Pettibon is married to video artist Aïda Ruilova, with whom he has a son.[9] He is an avid sports fan.[10] In 2014, Pettibon sold his Craftsman-style house in Venice for $1.219 million.[11]

Work[edit]

Known for his comic-like drawings with disturbing, ironic or ambiguous text, Pettibon’s subject matter is sometimes violent and anti-authoritarian. From the late 1970s through the mid-1980s, he was closely associated with the punk rock band Black Flag and the record label SST Records, both founded by his older brother Greg Ginn. In addition, Pettibon has designed the cover of the 1991 Sonic Youth album, “Goo”; bassist Kim Gordon had been a longtime admirer of Pettibon’s art and written about him for Artforum in the 1980s.[3] Beginning in the mid-1980s, he became a well-known figure in the contemporary art scene.

Pettibon works primarily with India ink on paper and many of his early drawings are black and white, although he sometimes introduces color through the use of pencil, watercolor, collage, gouache or acrylic paint. Pettibon’s drawings encompass the spectrum of American culture from the deviances of marginal youth-culture to art, literature, sports, religion, politics, and sexuality. Motives include Charles Manson, surfers, baseball players, vixens, homicidal teenage punks, Elvis Presley, FBI director J. Edgar Hoover, and the cartoon figureGumby. Pettibon’s works on paper combine the drawn image and text, both borrowed passages from literature and text written by Pettibon himself. Some images appear alone, but most often they are paired with handwritten snippets of text, either the artist’s own, or quotations from Henry James, John Ruskin, Christopher Marlowe, William Faulkner, James Joyce, and others.[12]

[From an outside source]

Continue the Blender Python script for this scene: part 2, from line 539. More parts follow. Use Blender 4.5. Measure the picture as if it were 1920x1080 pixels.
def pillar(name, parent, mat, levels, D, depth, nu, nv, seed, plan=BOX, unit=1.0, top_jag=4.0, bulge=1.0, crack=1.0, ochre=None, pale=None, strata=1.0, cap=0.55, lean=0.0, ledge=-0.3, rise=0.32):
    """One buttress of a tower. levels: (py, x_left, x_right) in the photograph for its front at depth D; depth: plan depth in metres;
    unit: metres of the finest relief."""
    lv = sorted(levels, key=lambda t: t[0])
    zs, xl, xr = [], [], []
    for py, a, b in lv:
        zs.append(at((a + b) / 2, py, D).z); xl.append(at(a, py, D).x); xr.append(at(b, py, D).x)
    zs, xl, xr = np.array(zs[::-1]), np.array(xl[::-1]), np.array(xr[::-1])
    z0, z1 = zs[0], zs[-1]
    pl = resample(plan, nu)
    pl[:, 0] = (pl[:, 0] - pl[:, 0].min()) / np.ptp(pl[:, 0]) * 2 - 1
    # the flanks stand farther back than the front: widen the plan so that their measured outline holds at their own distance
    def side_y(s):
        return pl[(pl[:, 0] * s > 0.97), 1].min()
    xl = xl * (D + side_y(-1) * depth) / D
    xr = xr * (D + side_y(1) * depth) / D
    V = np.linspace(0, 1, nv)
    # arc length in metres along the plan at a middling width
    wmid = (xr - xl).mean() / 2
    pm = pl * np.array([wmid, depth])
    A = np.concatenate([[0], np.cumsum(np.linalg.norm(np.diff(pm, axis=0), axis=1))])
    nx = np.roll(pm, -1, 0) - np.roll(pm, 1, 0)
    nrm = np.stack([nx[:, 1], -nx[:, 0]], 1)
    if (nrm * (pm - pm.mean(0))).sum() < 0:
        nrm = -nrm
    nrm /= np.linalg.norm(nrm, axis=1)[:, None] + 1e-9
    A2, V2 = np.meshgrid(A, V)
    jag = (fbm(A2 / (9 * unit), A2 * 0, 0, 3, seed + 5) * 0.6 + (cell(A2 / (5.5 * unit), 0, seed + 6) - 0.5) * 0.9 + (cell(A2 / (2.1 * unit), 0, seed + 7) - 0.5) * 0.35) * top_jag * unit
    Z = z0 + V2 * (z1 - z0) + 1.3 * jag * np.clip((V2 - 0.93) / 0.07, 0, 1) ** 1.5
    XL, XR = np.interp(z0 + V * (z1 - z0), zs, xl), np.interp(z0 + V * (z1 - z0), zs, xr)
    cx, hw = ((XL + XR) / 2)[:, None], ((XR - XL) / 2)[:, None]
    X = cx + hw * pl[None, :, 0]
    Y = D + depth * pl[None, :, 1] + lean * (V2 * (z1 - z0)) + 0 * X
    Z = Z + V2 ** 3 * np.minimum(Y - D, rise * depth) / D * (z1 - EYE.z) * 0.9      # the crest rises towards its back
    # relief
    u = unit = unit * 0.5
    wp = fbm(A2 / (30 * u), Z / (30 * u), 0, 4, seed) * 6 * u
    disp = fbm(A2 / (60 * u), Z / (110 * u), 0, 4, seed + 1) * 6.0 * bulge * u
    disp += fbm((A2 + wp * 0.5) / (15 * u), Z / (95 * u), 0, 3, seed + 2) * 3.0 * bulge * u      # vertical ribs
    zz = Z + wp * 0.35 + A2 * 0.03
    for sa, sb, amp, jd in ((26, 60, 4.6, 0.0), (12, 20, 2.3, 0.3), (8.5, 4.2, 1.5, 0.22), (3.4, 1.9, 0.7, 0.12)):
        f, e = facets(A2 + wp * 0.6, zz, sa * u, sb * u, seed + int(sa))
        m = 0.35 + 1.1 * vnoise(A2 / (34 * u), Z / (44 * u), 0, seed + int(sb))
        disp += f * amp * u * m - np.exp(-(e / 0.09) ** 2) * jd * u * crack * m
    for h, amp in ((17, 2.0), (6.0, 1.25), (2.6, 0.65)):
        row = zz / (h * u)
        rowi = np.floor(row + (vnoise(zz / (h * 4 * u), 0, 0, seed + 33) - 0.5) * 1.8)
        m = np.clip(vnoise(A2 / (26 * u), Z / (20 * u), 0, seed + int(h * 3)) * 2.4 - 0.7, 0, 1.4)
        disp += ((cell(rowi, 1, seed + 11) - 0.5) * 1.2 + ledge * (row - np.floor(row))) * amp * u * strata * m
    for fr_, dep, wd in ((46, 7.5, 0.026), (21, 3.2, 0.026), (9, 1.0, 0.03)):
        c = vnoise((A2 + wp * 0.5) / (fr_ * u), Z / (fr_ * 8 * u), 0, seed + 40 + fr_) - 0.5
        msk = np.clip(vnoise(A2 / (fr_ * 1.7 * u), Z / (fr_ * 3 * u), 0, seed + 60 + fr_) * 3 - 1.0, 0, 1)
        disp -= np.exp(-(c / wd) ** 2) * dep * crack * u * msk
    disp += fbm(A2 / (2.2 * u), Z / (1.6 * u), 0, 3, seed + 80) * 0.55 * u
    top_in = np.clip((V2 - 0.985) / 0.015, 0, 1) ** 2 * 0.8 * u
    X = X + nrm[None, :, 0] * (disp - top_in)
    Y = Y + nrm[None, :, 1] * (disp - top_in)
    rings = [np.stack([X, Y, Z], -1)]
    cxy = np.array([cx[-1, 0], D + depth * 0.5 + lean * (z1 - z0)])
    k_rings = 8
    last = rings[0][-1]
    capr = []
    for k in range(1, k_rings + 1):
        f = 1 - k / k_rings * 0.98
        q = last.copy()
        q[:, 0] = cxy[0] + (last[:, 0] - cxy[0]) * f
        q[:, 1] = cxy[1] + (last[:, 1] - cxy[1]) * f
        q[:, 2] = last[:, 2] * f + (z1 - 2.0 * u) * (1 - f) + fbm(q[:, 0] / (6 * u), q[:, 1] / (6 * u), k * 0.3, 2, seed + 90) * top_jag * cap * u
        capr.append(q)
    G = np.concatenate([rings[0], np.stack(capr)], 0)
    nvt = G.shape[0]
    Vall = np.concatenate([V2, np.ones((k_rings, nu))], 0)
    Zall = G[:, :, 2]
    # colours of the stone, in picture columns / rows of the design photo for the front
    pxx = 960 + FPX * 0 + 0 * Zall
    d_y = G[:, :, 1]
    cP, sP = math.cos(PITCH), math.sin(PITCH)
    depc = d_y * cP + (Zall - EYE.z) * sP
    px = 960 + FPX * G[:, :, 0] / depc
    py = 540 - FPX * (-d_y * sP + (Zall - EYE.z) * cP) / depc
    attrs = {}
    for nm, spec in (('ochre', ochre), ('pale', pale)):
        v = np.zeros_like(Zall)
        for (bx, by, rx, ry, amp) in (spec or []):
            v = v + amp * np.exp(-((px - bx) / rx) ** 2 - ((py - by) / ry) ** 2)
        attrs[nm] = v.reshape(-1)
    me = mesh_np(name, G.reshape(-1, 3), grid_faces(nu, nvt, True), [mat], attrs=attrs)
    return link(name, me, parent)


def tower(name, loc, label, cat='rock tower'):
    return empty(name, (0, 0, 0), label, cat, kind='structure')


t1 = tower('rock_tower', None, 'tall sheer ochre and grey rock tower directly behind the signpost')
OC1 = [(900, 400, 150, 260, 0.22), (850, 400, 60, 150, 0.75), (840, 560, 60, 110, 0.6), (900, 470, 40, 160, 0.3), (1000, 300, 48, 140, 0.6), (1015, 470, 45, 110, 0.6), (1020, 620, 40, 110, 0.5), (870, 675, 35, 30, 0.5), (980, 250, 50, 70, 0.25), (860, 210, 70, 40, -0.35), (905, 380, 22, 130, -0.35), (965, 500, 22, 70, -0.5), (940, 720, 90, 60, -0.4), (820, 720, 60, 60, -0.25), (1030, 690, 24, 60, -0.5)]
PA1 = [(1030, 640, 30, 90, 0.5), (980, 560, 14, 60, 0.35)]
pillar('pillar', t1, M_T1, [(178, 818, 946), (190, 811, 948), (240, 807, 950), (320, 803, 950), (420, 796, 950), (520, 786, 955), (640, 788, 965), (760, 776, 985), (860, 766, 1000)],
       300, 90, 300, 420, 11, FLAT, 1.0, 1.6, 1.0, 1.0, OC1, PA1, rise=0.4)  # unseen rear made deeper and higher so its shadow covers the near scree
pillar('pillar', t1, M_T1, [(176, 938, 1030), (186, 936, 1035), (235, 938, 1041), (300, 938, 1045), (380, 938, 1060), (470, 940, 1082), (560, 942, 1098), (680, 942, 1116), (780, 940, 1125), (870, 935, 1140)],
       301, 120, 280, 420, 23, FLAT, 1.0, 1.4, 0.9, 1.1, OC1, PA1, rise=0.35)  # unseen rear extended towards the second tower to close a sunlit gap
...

Pettibon has stated that his interest in this technique is a result of the influence of artists such as William Blake and Goya, and the style of political editorial cartoons.[13] His drawings come out by the hundreds. He started to publish them as limited-edition photocopied booklets in 1978. These booklets, which he continues to produce as “Superflux Pubs,” are considered “the sum of his ideas and aesthetics”.[3] Pettibon started working in collage in the mid-80s with simple newsprint elements collaged onto black and white images.[14] In his new works, the artist again uses the means of collage.[15]

Public art projects[edit]

For New York’s High Line, Pettibon created a temporary billboard in 2013, displaying a 2010 baseball drawing called No Title (Safe he called …) and featuring Jackie Robinson of the Brooklyn Dodgers sliding home.[16]

Other projects[edit]

In addition to his works on paper, Pettibon has also made animations from his drawings, live action films from his own scripts, unique artist’s books, fanzines, prints, and large permanent wall drawings that often include an arrangement of his own works on paper almost creating an installation of collage. In the early 1990s, fellow artist Mike Kelley played guitar on an album of songs that Pettibon recorded for the independent label Blast First out of New York and London.[3] He is now the lead singer of the Niche Makers, a band based in Venice, California.[17]

Pettibon’s artwork inspired the music video for the 2011 song Monarchy of Roses” by Red Hot Chili Peppers. Pettibon is also mentioned in the song’s lyrics.

In June 2013, a new documentary series, The Art of Punk was released on YouTube. The first episode features the art of Black Flag and Pettibon.[18]